Aside from this business, Daddy G has absconded to the US. He’ll be back next weekend. I’m still rather disgruntled that he’s able to take long hot showers, but I am super enjoying having the bed all to myself. It’s absolutely glorious. Strangely enough, I don’t seem to miss him that much this time. Probably something to do with being so bloody busy all the time. What I do not like is being once again the only responsible adult in our house as my daughter’s exam time comes around. I’m not sure who the genius was that decided it was a good idea to give 8 year olds a unit test covering everything they learned since July…but you suck some serious donkey balls. Of course Daddy G is trying to pull his usual armchair dictatorship over what and how long she should study. I am doing my part and dutifully ignoring him. Hey, if you’re not in the same hemisphere…you kinda lose your right to drive me nuts about what the kids should be doing.

There has been a sinfully drinkable bottle of wine, which I shamelessly downed by myself last weekend (Sweet baby mashed potatoes that bitch was lovely), and there has been Old Monk rum.

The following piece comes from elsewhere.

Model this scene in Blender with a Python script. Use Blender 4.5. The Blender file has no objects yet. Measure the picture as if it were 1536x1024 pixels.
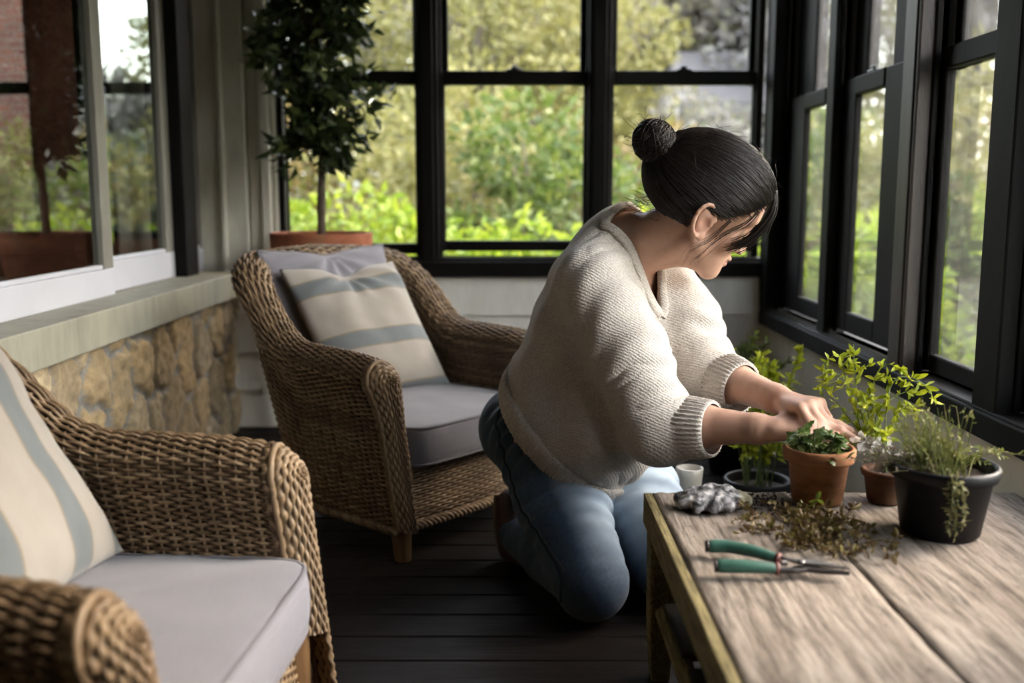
import bpy, bmesh, math, random
import numpy as np
from mathutils import Vector, Matrix, noise as mnoise

random.seed(7)
RNG = np.random.default_rng(7)
SC = bpy.context.scene
COL = SC.collection
PI = math.pi


# ---------------------------------------------------------------- objects
def meshdata(name, V, F, mat=None, smooth=True):
    V = np.asarray(V, dtype=np.float32).reshape(-1, 3)
    me = bpy.data.meshes.new(name)
    if isinstance(F, np.ndarray):
        n, k = F.shape
        me.vertices.add(len(V))
        me.vertices.foreach_set('co', V.ravel())
        me.loops.add(n * k)
        me.loops.foreach_set('vertex_index', F.astype(np.int32).ravel())
        me.polygons.add(n)
        me.polygons.foreach_set('loop_start', np.arange(0, n * k, k, dtype=np.int32))
        me.polygons.foreach_set('loop_total', np.full(n, k, dtype=np.int32))
        me.update(calc_edges=True)
    else:
        me.from_pydata([tuple(map(float, v)) for v in V], [], [tuple(int(i) for i in f) for f in F])
    if smooth:
        me.polygons.foreach_set('use_smooth', np.ones(len(me.polygons), dtype=bool))
    me.validate()
    if mat:
        me.materials.append(mat)
    return me


def link(name, me, parent=None, loc=None, rot=None):
    o = bpy.data.objects.new(name, me)
    COL.objects.link(o)
    if parent is not None:
        o.parent = parent
    if loc is not None:
        o.location = loc
    if rot is not None:
        o.rotation_euler = rot
    return o


def mk(name, V, F, mat=None, parent=None, smooth=True, **k):
    return link(name, meshdata(name, V, F, mat, smooth), parent, **k)


def empty(name, loc=(0, 0, 0), rz=0.0):
    o = bpy.data.objects.new(name, None)
    COL.objects.link(o)
    o.location = loc
    o.rotation_euler = (0, 0, rz)
    o.empty_display_size = 0.1
    return o


def tag(o, label=None, cat=None, group=None, kind=None):
    if label:
        o['label'] = label
    if cat:
        o['category'] = cat
    if group:
        o['group'] = group
    if kind:
        o['kind'] = kind
    return o


def copy_tree(o, parent=None):
    c = o.copy()
    COL.objects.link(c)
    c.parent = parent
    for ch in list(o.children):
        copy_tree(ch, c)
    return c


def modbevel(o, w=0.004, seg=2, ang=40):
    m = o.modifiers.new('bevel', 'BEVEL')
    m.width = w
    m.segments = seg
    m.limit_method = 'ANGLE'
    m.angle_limit = math.radians(ang)
    return o


# ---------------------------------------------------------------- mesh accumulation
class MB:
    def __init__(self):
        self.v = []
        self.f = []

    def add(self, V, F):
        b = len(self.v)
        self.v.extend([tuple(map(float, x)) for x in V])
        self.f.extend([tuple(int(i) + b for i in f) for f in F])
        return self

    def box(self, x0, x1, y0, y1, z0, z1):
        V = [(x0, y0, z0), (x1, y0, z0), (x1, y1, z0), (x0, y1, z0), (x0, y0, z1), (x1, y0, z1), (x1, y1, z1), (x0, y1, z1)]
        F = [(0, 3, 2, 1), (4, 5, 6, 7), (0, 1, 5, 4), (1, 2, 6, 5), (2, 3, 7, 6), (3, 0, 4, 7)]
        return self.add(V, F)

    def frame(self, c0, c1, d0, d1, axes):
        """box from two corner tuples in a permuted frame"""
        return self

    def tube(self, pts, r, n=8, cap=True, flat=1.0):
        V, F = tube(pts, r, n, cap, flat)
        return self.add(V, F)

    def lathe(self, prof, n=40, c=(0, 0, 0)):
        V, F = lathe(prof, n)
        return self.add([(x + c[0], y + c[1], z + c[2]) for x, y, z in V], F)

    def build(self, name, mat=None, parent=None, smooth=False, **k):
        return mk(name, self.v, self.f, mat, parent, smooth, **k)


def frames(P):
    P = np.asarray(P, float)
    T = np.gradient(P, axis=0)
    T /= np.linalg.norm(T, axis=1)[:, None] + 1e-12
    ref = np.array([0, 0, 1.0]) if abs(T[0][2]) < 0.9 else np.array([1.0, 0, 0])
    N = np.zeros_like(P)
    n = np.cross(T[0], ref)
    n /= np.linalg.norm(n)
    for i in range(len(P)):
        n = n - T[i] * np.dot(n, T[i])
        n /= np.linalg.norm(n) + 1e-12
        N[i] = n
    return T, N, np.cross(T, N)


def tube(pts, r, n=8, cap=True, flat=1.0):
    P = np.asarray(pts, float)
    r = np.broadcast_to(np.asarray(r, float), (len(P),))
    T, N, B = frames(P)
    a = np.arange(n) / n * 2 * PI
    V = P[:, None, :] + r[:, None, None] * (np.cos(a)[None, :, None] * N[:, None, :] + flat * np.sin(a)[None, :, None] * B[:, None, :])
    F = []
    m = len(P)
    for i in range(m - 1):
        for j in range(n):
            k = (j + 1) % n
            F.append((i * n + j, i * n + k, (i + 1) * n + k, (i + 1) * n + j))
    if cap:
        F.append(tuple(range(n))[::-1])
        F.append(tuple((m - 1) * n + j for j in range(n)))
    return V.reshape(-1, 3), F


def lathe(prof, n=40):
    V, F = [], []
    for r, z in prof:
        for j in range(n):
            a = 2 * PI * j / n
            V.append((r * math.cos(a), r * math.sin(a), z))
    for i in range(len(prof) - 1):
        for j in range(n):
            k = (j + 1) % n
            F.append((i * n + j, i * n + k, (i + 1) * n + k, (i + 1) * n + j))
    F.append(tuple(range(n))[::-1])
    F.append(tuple((len(prof) - 1) * n + j for j in range(n)))
    return V, F


def gridfaces(nu, nv, wrapu=False):
    i = np.arange(nu if wrapu else nu - 1)
    j = np.arange(nv - 1)
    I, J = np.meshgrid(i, j, indexing='ij')
    I2 = (I + 1) % nu
    return np.stack([I * nv + J, I2 * nv + J, I2 * nv + J + 1, I * nv + J + 1], -1).reshape(-1, 4)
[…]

Lots of it. In case you aren’t familiar, it actually comes in a glass bottle shaped like a monk. This tickled me to no end. There has been drunken walking. Actually, there has been lots of walking and not all of it in an alcoholic haze. I’ve been trying to shape up a bit more and have been walking regularly at night. It would be lovely if my Ipod didn’t insist on being the world’s biggest whiney bitch and running out of batteries after 2 songs. Note to self – it’s time to find the apple store.

I’ve been trying to keep up with some of you on Twitter, although I am pretty stupid when it comes to Twitter. Like saying something only to figure out someone else said exactly the same thing a page down.  My apologies people, I’m getting there. But do give me a holler if you’re on twitter and we’re not stalking each other.

Not much else has been new around here. My apologies for the tumbleweed post. I promise to keep an eye out for some more interesting things to talk about. Perhaps we’ll start a series on Student Files. Like the kid who asks to use the bathroom every time he comes for a lesson.  Should be good fun.